U.C. Berkeley, birthplace of early search highflier Inktomi and the school where Google CEO Eric Schmidt got his computer science doctoral degree, is bringing together roughly 20 faculty members from various departments to cross-pollinate work on search technology, said Robert Wilensky, the center's director. The principal areas of focus: privacy, fraud, multimedia search and personalization....

The search problems of today are different from those of five years ago. With books, scholarly papers and television programs being digitized and put online, the technology necessary to search through the material needs to be that much better. People need a way to trust the information they find and to ask more-complex questions with search tools so they can extract knowledge or ideas....

CMU is also working under a government grant on a longer-term project called Javelin, focused on question-and-answer search technology.
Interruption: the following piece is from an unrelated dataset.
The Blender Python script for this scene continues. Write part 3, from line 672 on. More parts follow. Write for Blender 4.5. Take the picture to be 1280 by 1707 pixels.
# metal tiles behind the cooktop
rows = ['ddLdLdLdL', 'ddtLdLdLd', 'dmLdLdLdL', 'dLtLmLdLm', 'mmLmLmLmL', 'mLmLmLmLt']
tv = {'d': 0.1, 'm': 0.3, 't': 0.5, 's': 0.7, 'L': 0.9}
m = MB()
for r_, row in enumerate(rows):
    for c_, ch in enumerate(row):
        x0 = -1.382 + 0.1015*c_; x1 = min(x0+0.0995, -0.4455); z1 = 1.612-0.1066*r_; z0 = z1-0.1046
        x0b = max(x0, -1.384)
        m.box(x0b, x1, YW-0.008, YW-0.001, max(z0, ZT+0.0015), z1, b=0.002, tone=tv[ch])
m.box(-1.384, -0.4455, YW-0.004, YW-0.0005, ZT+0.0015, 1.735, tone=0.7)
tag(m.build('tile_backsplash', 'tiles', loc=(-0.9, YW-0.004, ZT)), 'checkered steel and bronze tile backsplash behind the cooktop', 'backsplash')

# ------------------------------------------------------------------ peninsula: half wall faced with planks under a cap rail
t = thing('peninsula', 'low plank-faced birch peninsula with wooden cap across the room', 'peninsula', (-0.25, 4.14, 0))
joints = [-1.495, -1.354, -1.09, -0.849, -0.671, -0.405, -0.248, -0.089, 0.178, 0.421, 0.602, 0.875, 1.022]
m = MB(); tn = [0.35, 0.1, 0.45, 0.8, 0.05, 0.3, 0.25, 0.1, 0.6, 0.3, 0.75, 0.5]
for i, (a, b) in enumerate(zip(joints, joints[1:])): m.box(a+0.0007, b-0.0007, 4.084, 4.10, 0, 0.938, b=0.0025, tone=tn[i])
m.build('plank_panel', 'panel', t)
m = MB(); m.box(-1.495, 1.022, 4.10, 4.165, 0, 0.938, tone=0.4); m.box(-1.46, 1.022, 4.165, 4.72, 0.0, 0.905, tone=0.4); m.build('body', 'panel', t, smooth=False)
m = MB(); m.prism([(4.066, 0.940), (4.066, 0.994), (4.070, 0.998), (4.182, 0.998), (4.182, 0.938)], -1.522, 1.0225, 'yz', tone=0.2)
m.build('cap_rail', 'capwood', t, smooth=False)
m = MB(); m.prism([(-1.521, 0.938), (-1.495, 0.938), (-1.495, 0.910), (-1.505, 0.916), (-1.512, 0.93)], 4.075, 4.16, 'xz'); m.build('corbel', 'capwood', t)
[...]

Google, MSN, Ask Jeeves and others already help people find quick answers for word definitions or encyclopedia facts like "What is the population of Los Angeles?" But for complex queries like "What is the cheapest flight from San Francisco to London?" or "Which university has the largest computer science department?" finding answers is still like doing long division.

"This is dynamic information," Carbonell said. "You must parse the question, look for answers in multiple places and do a comparison. There are multiple steps, and we're looking at how to do it in one step and provide a trace for the user."...

Stanford, the Massachusetts Institute of Technology and many other universities are working to solve problems presented by the library of tomorrow, which will be largely digitized. Sifting through and organizing billions of digital documents will require new search technology.

MIT, for example, has teamed with the World Wide Web Consortium to create next-generation search technology using the Semantic Web, in an overarching project called Simile.